MAC addresses are useful only to local networks and shouldn’t be required beyond this point; however, because they identify a device, and often its user, nonlocal network nodes can sometimes request and store MAC addresses.


According to Edward Snowden, the NSA monitors MAC addresses of electronic devices to track the movements of everyone in a city.

Free Wifi hotspots can track users the same way.

Some operating systems have started to randomize the MAC address to prevent hardware addresses from being too easily linked to real-world identities.


To communicate with other nodes on the network, in addition to the MAC address, you need a network address. To obtain a network address, your device needs to talk to the router.

Once physically connected, your device’s network card gets assigned to a network address through the Dynamic Host Configuration Protocol (DHCP).


Through copper wire, it transmits as electrical signals.

Through the air, it takes the form of radio waves.

Through glass fiber, it is sent as light signals.

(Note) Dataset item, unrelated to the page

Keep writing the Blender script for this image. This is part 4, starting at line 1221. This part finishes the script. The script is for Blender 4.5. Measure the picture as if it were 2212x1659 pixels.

When devices talk to each other, they need a language that they both understand. We call this language a protocol, a system of rules with a particular syntax that defines how devices throughout the internet talk to each other and what to do when errors occur.


When a private network connects to the internet and sends out packets via a router, the router uses a technique called Network Address Translation (NAT) to rewrite the packet’s address tags.

When using NAT, the router keeps all the information about who sent which packets in its memory. When the network receives a reply from the internet, the router rewrites the incoming packet’s tags and sends the packets to the private address that its memory says is supposed to receive them. If the router turns off, all this information is lost.


IPv6 has another advantage over IPv4. Whenever a device connects to a home router that speaks IPv6, instead of receiving just one private address rewritten by NAT that isn’t reachable from the outside world, the device receives a whole bunch of addresses that are all publicly reachable. This makes it possible for devices to provide services and to actively participate in the internet.


When a router allocates IP addresses to connected devices, it gets the addresses from a unique pool of possible public IPv4 and IPv6 addresses handled by the Internet Assigned Numbers Authority (IANA).

The IANA gives out ranges of IP addresses to regional internet registries (RIR).

The RIRs then give out the IP ranges to local internet registries (LIR).

LIR either give out the ranges to further subcontractors or are themselves internet service providers (ISP).

Finally, ISPs assign each of the routers it operates a public IP address.

It’s worth noting that an IP address may be assigned statically, so that it’s always the same for a certain device, or dynamically, so that it changes regularly. We use static IP addresses mostly for servers: they should always be reachable under the same address.


The internet isn’t actually one big, unified network. Instead, it’s a network made out of tens of thousands of smaller networks called autonomous systems (AS) belonging to universities, ISPs, or telecommunications companies.

ASs are so named because they’re administered independently from each other. There are currently about 97K such ASs.

If the internet is a map of the world, ASs are like villages, cities, or countries on the map. They’re relatively well interconnected, in ways similar to street networks. Some routes on the map are bigger and therefore faster to travel on; other routes require you to pay to use them.


The protocol that makes this interconnection possible is the Border Gateway Protocol (BGP), the de facto routing standard on the internet.

With BGP, each AS controls its own map of the internet and references routes and distances to other networks from its own point of view. Very few BGP servers have a complete global map of all possible routes through the internet.


The TLS trust mechanism is weak: CAs can get compromised or forced to issue false certificates, and client applications might be tricked into accepting them.


To secure communication, we can use cryptography. Generally there are 2 cryptographic techniques: signing and encryption.


The private key is unique. Only its owner can use it for signing and decrypting data, and it must therefore be kept secret.

The owner can copy the public key and give it to those who need to send them encrypted data or messages.


In some applications using asymmetric cryptography, the receiver is also required to use a passphrase on top of using the private key. This ensures that nobody else can use the private key even if they found it somewhere.


Several countries have legal restrictions on the domestic use of encryption. More common still are restrictions on the export or import of encryption technologies.


Remember that networks can deliver packets as long as the packets have correct packet headers, regardless of the packets’ contents. The network itself is content agnostic: it doesn’t care about content, as long as the packets are routable. This is what we call network neutrality.


DNS blocking affects all protocols that rely on DNS, such as HTTP(S), FTP, POP, and SSH.


Membership in internet governance organizations consists largely of employees of big companies. As members of these organizations, the employees work to standardize their companies’ work product and thereby give it legitimacy. By these means, their companies gain a competitive edge.


On paper, every individual may attend and participate remotely in the writing of RFCs and standards, but in practice flying to each of the meeting and paying the entrance fee of $875 isn’t within the reach of people who aren’t sponsored by a company. This skews the creation of IETF standards toward the interests of big companies that can afford to attend IETF meetings.